Голубь и Лавка. Ольга Ланская

Ольга Юрьевна Ланская
Сентябрь пришел на землю туманом, занавесил окна домов, взлетно-посадочные полосы аэропортов, и сколько-то самолетов не смогли приземлиться сегодня в Санкт-Петербурге. Но мы это проспали.

Проснулись, когда солнце уже грело вовсю, вдоль Фонтанки горячо трудилось техническое сооружение, судя по всему, выгребавшее ил со дна реки вдоль набережных.
 
Было очень похоже на то, как это делали в старину после снегопадов заснеженные автомобили, гоня свежевыпавший снег вдоль тротуаров по наклонным лентам конвейеров в кузова грузовиков...

Подумалось: что же стало с нами, если что-то работающее останавливает,  тормозит, заставляет запомнить и изумиться, прежде, чем мчаться дальше?
 
Что же это такое стало с нами всеми?

Сентябрь, воскресный день, Обама еще не объявил миру свой кровавый вердикт по поводу несчастной Сирии, древней и прекрасной, и можно бежать по делам, потому что день прекрасен, как канун лета, в котором уже отцветает сирень, но заморозков уже не будет, потому что пришли в Петербург колдовские белые ночи…
 
Я не знаю, как по-другому назвать это время петербургского лета.

…В Лавке Литераторов как в госпитале: стерильно, не за что глазу зацепиться. На низких, как госпитальные кровати, столах-раскладушках безликое месиво скороспелых тонкообложечных издательских поделок, безвкусных, дорогих и не интересных.

Много переизданий. Те уже посолиднее, но им не веришь: думал ли Валентин Саввич Пикуль, что будет лежать в золоте, в углу над плинтусом, сбоку от серого, красующегося в центре Лавки поминального стола с "фигли-мигли"? Знаю, что нет.

Ищем альбом о Петербурге.

Все приличное – на английском.

Спрашиваю мальчика-продавца с серьгой в ухе (а может быть, это и не серьга вовсе? И не мальчик?):

– А на литовском языке это есть?

Испуг в глазах. Мальчик растерян. Типа: это что еще за географические новости…

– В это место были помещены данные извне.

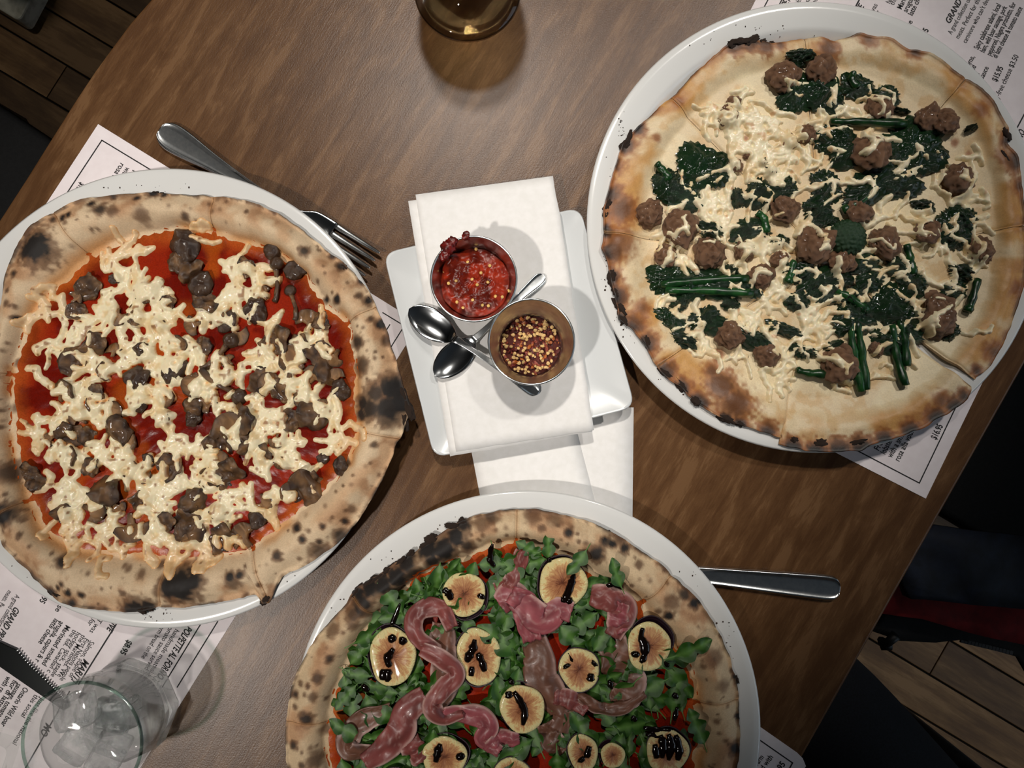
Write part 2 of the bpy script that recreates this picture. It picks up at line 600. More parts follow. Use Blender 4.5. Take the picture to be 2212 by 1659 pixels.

– Ладно, – говорю. – Понимаю. На литовском нет. А на русском?

– А зачем на русском?
 
Он смущен. Но быстро спохватывается:

– Это же для иностранцев!

– Потому так дорого? – спрашиваю, а сама думаю: не надо злиться, не надо!

Просто другое время, другие люди, другой век. Они только пришли на эту землю и еще ничего не знают.

Рядом с кассой – скромный список. Подписи за сохранение Лавки Писателей. Подходим. Подписываемся.

"Господи, думаю я, Господи, если бы знали мои старики, создававшие этот Союз, мои Гореловы, мои Фоняковы, если бы они знали, что настанет время, когда какая-то мразь замахнется на нашу Лавку?!"

Впрочем, что я? Тень. Меньше, чем мои старики, чей прах в земле, или тот, что развеян. Они и живут-то только в моей памяти и в своих книгах, которые сейчас наверняка очень редко читают.

Невский залит солнцем.

Из-за всяческих недореформ никогда не знаешь, сколько времени.
 
Ни люди не знают, ни солнце.

Понемногу привыкаешь, что наш полдень приходится примерно на три часа дня. Солнце так говорит.

…Разный люд на Невском. Более строгий, чем посреди белых ночей, более сдержанный. Новый какой-то. Щурится на солнце, явно наслаждается теплом.
Неужели сентябрь?

У Катькин-Садика молчаливые сидят под тентиками, отдыхают.

Опускаю глаза – все усыпано жёлудями!

Не вполне зрелыми, еще светло-охристыми, небольшими.
 
Так много желудей на чудных цветных плитах вдоль Катькин-Садика! Словно срывал кто-то, не дав дозреть…

Светлая, торжественно-подчищенная и – по-прежнему! – бескупольная громада Алек-сандринки с квадригой, на которой возница без вожжей. Справа - запечатанный ярким  пряничным, богато - до неуместной роскоши - отреставрирванным сооружением  Крыловский переулок…

А через несколько шагов на роскошном, залитом теплым солнцем тротуаре – маленький черный голубь.

Неподвижный и черный, словно мокрый. Взъерошенный, чуть заметно дрожащий, как в лихорадке.

Обреченный.

Кто-то рушит в городе деревья и травит птиц.

– Птица, – говорю я. – Тебя отравили.

Он молчит. Смотрит перед собой. Он знает.

А я знаю, что ничего не могу поделать. Ничего.

– Прости нас, птица, – говорю я. – Прости.

Я ничего не могу изменить в мире, где деревья, птицы и люди – лишние.